Monday, October 08, 2012

Juan Rodríguez, NY's First Immigrant

Charles Lilly Painting, courtesy of the Schomburg Center
for Research in Black Culture, New York Public Library 
Thanks to Monaga's blog, where I first saw it late last week, I was able to start my undergraduate literature class this afternoon with a recent news snippet that was directly relevant to our readings and discussions. It turns out that the first non-indigenous immigrant to what is now New York City--and thus New York State--was, fittingly enough, a black or mix-raced polyglot named Juan Rodriguez (or João Rodrigues, or Jan ____) from Santo Domingo, then San Domingo and the capital of Hispaniola. Early last week New York Times reporter Sam Roberts drafted a short note about it in the paper's "City Room" blog section, and the piece exemplifies the difficulties of applying contemporary categories on historical facts, and the slipperiness even of documented historical discourse, though as my class averred, the deeper truth of the story is clear.  Roberts writes:

In 1613, Juan (or Jan or Joao) Rodriguez (or Rodrigues) appears to have accompanied Thijs Mossel, a Dutch sea captain, on the vessel Jonge Tobias from San Domingo, now known as Santo Domingo. Mossel returned to the Netherlands, while Rodriguez was marooned in what became New York (on either Governors Island or Manhattan) or more likely decided on his own to remain. 
Something of a linguist, he is believed to have mastered the local Indian language and manned a tiny trading post (the Dutch apparently gave him 80 hatchets and other tools and weapons as payment for his services). 
Much of what is known about him comes from affidavits by another captain, Adriaen Block, who complained that Mossel, presumably through Rodriguez, was overpaying for beaver pelts and was ruining Block’s business. Mossel insisted that Rodriguez was not his agent, but rather that Rodriguez had abandoned ship and remained on the island voluntarily (at least into 1614, when Mossel returned) and might have eventually married an Indian woman. 
Crew members said in affidavits that the “mulatto” or “Spaniard” had “run away from the ship and gone ashore against their intent” and that Block’s crew “ought to have killed him” when he refused to go with them to Holland.

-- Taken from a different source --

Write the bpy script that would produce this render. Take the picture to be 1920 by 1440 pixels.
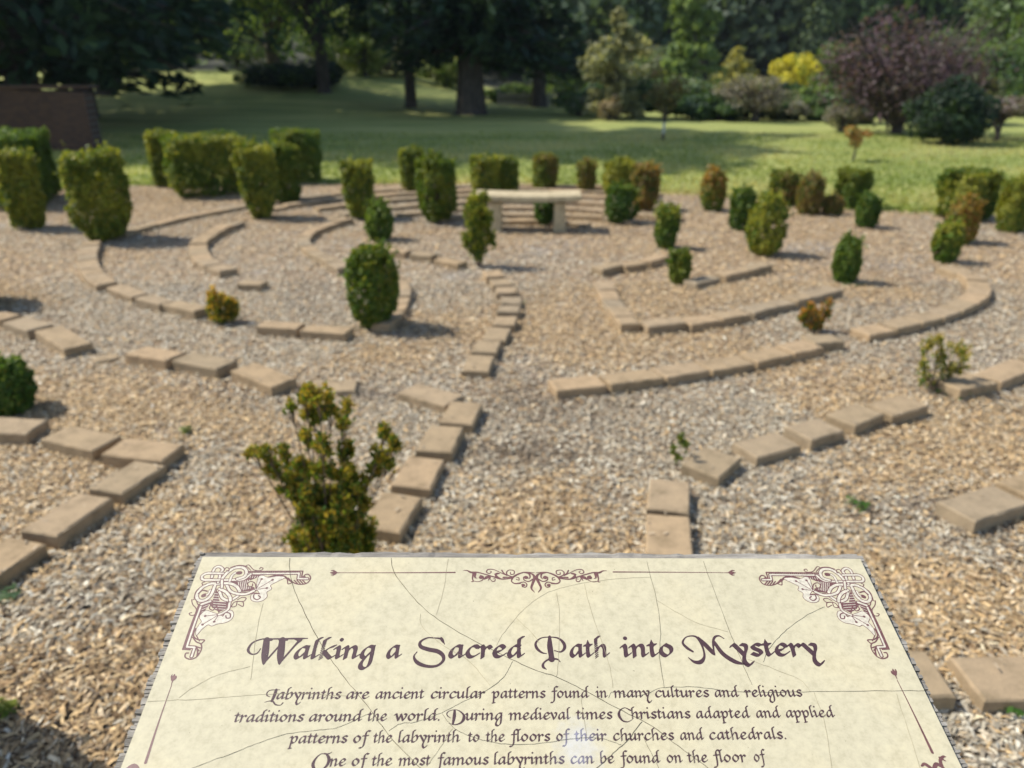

Juan or João may have become marooned or was a maroon (he fled the ship), to New York, beginning a centuries-long trend. He was an agent for the Dutch, except that he wasn't. He was a "mulatto," and a "Spaniard," which need not be contradictory, except when, in Spanish royal administrative texts, they were. He married an Indian woman, or he didn't. What we know of him comes second, or even third-hand. His crewmates, cheery fellows, thought he should have been "killed" for not packing off to the Netherlands with them. Then there were the squabbles over money. Some things never change.

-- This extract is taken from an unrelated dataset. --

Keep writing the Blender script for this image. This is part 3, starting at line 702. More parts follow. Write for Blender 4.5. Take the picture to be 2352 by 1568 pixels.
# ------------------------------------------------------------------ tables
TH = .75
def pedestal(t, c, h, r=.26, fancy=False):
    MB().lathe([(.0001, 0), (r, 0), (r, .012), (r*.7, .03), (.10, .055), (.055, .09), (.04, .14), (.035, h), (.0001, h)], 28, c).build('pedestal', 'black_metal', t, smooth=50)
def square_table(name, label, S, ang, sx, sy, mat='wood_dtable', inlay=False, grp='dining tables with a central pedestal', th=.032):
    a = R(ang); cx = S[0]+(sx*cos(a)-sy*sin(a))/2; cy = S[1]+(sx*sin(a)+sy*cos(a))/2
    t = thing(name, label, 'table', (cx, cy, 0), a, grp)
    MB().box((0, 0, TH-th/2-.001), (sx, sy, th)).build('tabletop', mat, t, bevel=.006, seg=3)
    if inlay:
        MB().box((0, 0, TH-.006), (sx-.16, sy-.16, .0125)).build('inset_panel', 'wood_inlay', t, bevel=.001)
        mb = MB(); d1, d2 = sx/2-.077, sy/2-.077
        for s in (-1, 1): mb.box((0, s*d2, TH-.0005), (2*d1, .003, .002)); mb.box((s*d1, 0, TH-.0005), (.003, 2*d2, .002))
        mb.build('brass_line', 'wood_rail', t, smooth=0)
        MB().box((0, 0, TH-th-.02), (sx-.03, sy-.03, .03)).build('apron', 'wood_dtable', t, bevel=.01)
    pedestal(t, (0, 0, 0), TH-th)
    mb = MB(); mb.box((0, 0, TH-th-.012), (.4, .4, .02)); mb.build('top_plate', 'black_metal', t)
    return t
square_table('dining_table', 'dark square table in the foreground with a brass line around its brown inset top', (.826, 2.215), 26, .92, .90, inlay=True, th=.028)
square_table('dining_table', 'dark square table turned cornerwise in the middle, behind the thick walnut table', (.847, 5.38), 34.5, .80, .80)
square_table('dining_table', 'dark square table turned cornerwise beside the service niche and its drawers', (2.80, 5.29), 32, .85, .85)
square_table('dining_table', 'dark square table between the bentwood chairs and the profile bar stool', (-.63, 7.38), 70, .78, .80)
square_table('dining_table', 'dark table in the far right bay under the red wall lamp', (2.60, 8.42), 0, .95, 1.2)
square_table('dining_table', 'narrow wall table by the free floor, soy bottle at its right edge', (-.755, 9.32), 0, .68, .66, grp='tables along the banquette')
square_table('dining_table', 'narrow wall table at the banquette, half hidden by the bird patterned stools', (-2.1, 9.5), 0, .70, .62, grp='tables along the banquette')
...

According to the Latin American Herald Tribune, Dr. Ramona Hernández and her team at the Dominican Studies Institute at the City College of the City University of New York followed up on leads drawn from historian Simon Hart's 1959 study of a "free black man from Santo Domingo," and established the fuller contours of Juan Rodríguez's study. As they aptly say, piecing all the swatches together, since there's no documentation that he ever left, he was "the first immigrant, the first black person, the first merchant, the first Latino and, to us, the first Dominican to have ever lived in New York City," and, as with Jean Baptiste Point du Sable, also allegedly from Santo Domingo (or Saint-Domingue) and Chicago, his presence antedates the official founding of the city of New York--in Rodríguez's case, by some 12 years.

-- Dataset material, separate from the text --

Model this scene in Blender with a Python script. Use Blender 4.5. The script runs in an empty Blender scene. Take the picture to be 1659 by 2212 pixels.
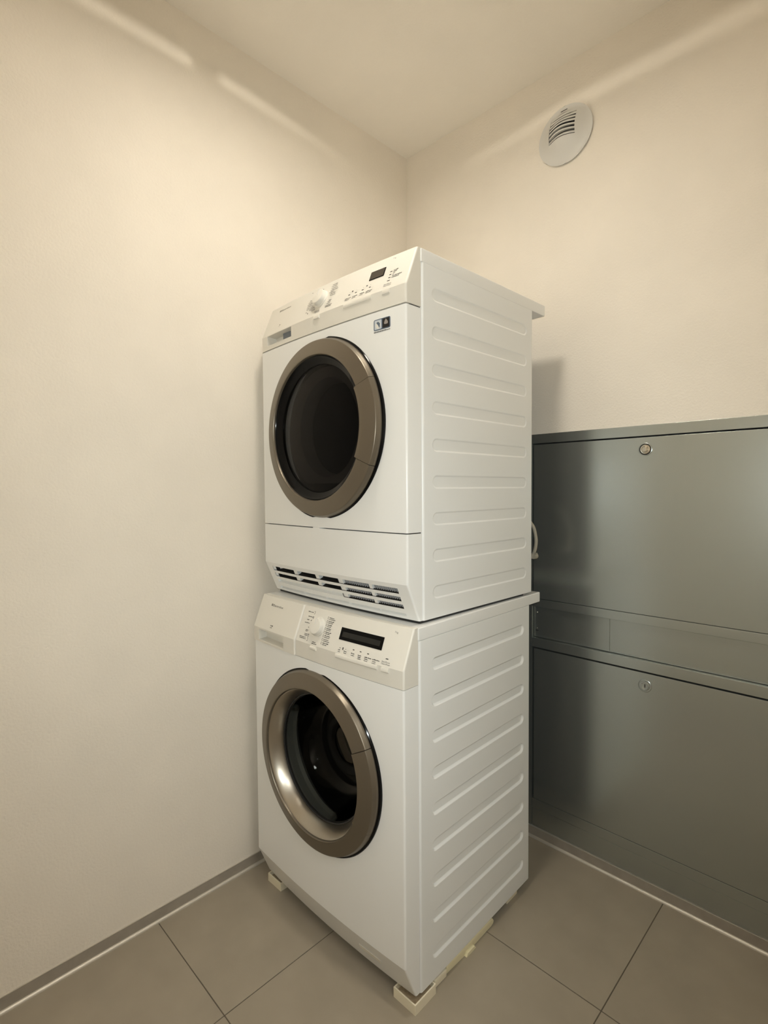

Roberts reports that last Tuesday Mayor Michael Bloomberg signed legislation, sponsored by city councilperson Ydanis Rodríguez, to re-co-name Broadway, that ancient city thoroughfare, in after this Afrolatin-Dominican pioneer from 159th St. in Washington Heights to 218th St. in Inwood, which is to say, along the aorta of two of the city's most heavily Dominican and Dominican-American neighborhoods.  At some point down the road, perhaps there'll be a bigger celebration on his behalf. Let's see if he makes it into the general US history books any more swiftly than the TV shows and films set in and around New York have grasped that the city is still over 50% black and latino.